Even a month and a half into my time here I still find myself doing new things all the time. Last week we were surprised with a project assisting the rangers in cutting back the invasive vegetation along the south side of Curieuse. In an effort to accommodate the Seychelles Paradise Fly Catcher (an endemic bird species hoped to be introduced to Curieuse in 2018) native plant species have been brought over that will encourage the bird’s population to thrive. To assist the endemic flora in flourishing on the island, a large effort is being put forward to cut back invasive vegetation to clear space both on the ground and in the canopy.

We set out in the morning with the task of ‘ring-barking’ a species of invasive trees called Albizia. By stripping away the bark, we prevent the water from travelling up the tree, killing it completely within about 3 months. After turning a stunning shade of white, the trees will fall apart bit by bit, leaving open space in the canopy to allow native vegetation to grow in to. Led by two rangers, we were instructed in the process of cutting away a ring of bark from the trees with a machete. As is typical, they made it look like a simple and fast process, ring barking the first tree in under a minute. We soon learned though that it was simply their expertise as locals that allowed them to do it so quickly and efficiently. All of our first attempts took us upwards of five minutes, as we painstakingly chopped, scraped and hacked the bark off around the entire tree. We picked up the art of it quickly though, and by our third tree we were peeling the bark off in one long, satisfying strip. The morning turned into one of games, seeing who could manage to get the longest strip, fastest time, or make the most functional outfit from the bark pieces. It hardly seemed like work at all as we powered through the trees at a surprisingly fast rate. The combination of swinging machetes, maneuvering our way through the decaying, steep and rocky forest floor (which regularly gave way under our feet), and working alongside the rangers in an important conservation effort made it one of the most fun mornings I’ve had during my time here.

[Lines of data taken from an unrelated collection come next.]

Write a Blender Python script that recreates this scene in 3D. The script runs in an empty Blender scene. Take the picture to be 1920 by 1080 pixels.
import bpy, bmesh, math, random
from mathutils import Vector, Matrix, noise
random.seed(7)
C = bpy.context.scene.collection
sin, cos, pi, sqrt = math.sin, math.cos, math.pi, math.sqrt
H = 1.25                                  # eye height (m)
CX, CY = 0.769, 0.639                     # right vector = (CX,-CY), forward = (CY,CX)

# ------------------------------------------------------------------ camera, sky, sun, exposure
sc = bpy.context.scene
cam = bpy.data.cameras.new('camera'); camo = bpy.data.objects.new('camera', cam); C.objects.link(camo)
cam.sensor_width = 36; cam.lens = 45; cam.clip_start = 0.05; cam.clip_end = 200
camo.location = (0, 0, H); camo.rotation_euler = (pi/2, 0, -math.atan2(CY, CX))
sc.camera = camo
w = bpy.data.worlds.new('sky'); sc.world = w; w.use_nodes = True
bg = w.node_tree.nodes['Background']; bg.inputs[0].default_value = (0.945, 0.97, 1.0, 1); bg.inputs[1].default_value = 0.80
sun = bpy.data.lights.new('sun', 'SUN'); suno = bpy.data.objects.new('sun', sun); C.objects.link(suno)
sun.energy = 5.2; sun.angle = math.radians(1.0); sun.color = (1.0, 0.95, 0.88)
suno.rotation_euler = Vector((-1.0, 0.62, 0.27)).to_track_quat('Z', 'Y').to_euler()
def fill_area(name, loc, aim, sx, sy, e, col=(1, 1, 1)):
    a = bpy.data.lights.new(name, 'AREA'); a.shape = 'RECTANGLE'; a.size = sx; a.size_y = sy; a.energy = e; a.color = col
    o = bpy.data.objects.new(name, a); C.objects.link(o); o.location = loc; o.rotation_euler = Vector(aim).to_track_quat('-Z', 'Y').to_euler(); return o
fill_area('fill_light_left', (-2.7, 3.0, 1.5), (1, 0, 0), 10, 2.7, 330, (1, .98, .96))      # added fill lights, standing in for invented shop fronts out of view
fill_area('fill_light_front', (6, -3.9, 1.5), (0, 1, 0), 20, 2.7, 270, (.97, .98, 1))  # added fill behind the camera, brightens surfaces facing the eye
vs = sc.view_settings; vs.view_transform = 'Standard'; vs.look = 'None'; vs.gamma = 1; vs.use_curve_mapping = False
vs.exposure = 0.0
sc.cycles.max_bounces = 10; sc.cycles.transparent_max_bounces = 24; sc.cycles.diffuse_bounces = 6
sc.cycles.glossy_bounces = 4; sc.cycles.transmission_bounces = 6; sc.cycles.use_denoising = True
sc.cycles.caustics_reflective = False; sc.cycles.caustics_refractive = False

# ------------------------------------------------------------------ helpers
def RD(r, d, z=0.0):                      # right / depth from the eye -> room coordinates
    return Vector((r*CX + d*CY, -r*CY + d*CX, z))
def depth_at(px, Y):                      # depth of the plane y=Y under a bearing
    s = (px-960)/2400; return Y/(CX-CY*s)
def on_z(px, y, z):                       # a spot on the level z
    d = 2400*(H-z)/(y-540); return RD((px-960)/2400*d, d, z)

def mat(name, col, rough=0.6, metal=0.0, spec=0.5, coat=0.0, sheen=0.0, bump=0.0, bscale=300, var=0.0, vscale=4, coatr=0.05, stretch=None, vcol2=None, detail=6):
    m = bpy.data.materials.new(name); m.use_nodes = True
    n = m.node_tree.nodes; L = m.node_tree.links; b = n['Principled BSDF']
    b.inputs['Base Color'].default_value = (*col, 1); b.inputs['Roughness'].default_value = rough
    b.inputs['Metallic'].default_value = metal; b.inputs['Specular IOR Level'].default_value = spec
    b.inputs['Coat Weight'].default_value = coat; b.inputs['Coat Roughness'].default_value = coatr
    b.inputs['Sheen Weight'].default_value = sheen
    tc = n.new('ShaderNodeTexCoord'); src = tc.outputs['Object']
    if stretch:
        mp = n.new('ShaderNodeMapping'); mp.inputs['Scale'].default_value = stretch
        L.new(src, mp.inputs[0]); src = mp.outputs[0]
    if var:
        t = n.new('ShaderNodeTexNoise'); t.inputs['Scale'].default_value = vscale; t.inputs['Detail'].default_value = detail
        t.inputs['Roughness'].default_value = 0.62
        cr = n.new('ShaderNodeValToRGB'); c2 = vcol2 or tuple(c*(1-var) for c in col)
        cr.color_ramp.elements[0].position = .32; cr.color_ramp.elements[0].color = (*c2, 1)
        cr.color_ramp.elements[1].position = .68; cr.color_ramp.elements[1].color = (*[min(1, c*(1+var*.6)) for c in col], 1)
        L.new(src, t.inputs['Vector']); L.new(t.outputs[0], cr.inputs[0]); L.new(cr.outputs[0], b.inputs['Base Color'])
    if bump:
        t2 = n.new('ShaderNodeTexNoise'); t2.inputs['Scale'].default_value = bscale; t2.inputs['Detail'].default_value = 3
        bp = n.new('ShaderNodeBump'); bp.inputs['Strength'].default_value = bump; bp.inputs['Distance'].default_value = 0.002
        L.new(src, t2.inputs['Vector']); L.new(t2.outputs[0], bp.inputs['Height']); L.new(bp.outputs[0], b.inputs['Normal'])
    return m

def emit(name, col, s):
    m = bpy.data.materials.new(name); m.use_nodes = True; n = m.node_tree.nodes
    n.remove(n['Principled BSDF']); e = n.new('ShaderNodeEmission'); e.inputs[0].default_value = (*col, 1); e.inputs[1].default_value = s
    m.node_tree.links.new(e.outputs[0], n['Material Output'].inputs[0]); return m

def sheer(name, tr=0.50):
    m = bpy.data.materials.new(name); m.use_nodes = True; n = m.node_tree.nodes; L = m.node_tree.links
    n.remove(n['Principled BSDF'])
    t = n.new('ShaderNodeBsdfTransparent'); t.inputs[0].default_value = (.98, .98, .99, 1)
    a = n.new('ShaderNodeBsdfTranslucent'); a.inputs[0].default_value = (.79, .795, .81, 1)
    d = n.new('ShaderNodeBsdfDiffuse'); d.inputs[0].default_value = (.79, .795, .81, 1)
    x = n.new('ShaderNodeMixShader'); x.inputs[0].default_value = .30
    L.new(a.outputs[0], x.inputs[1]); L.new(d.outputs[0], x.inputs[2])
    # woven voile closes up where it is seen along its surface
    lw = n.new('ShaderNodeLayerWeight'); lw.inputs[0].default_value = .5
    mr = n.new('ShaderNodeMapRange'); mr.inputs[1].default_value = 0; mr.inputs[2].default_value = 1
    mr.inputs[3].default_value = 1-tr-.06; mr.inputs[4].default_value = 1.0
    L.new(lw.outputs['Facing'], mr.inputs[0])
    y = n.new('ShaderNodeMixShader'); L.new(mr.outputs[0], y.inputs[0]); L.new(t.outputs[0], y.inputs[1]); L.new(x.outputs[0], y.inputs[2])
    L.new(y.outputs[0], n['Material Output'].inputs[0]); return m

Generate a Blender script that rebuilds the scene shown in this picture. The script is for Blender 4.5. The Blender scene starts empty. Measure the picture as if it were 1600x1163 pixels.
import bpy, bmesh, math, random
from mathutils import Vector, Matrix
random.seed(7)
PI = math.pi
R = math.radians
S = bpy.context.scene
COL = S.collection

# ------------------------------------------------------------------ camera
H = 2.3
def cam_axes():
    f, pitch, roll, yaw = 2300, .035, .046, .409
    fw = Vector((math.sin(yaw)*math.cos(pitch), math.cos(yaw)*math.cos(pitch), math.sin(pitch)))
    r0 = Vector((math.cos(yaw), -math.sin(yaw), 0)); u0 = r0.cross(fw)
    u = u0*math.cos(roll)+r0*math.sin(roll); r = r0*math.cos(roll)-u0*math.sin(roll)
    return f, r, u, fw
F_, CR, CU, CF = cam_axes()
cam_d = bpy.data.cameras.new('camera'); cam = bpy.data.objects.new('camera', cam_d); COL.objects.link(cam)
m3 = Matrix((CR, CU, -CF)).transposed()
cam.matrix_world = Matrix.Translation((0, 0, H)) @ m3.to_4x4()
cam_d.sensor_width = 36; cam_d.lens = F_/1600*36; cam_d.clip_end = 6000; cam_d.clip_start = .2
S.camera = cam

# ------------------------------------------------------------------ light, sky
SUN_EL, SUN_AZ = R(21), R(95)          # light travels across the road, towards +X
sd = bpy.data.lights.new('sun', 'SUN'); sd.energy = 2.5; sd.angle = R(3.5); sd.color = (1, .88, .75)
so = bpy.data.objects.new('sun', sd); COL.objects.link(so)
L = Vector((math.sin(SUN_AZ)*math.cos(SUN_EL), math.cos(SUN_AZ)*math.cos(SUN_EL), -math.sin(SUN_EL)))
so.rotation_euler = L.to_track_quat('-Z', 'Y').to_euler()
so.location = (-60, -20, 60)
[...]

In three months time, the volunteers here will see a canopy scattered with white trees, and six months after that, a green canopy again, filled with endemic vegetation, growing from the nutrients of the decaying Albizia trees on the forest floor. Contributing to a conservation project first hand like I was privileged to do with the ring-barking is far more satisfying than I ever could have expected, and that was more than worth the extremely sore machete-swinging arms we all suffered the next day.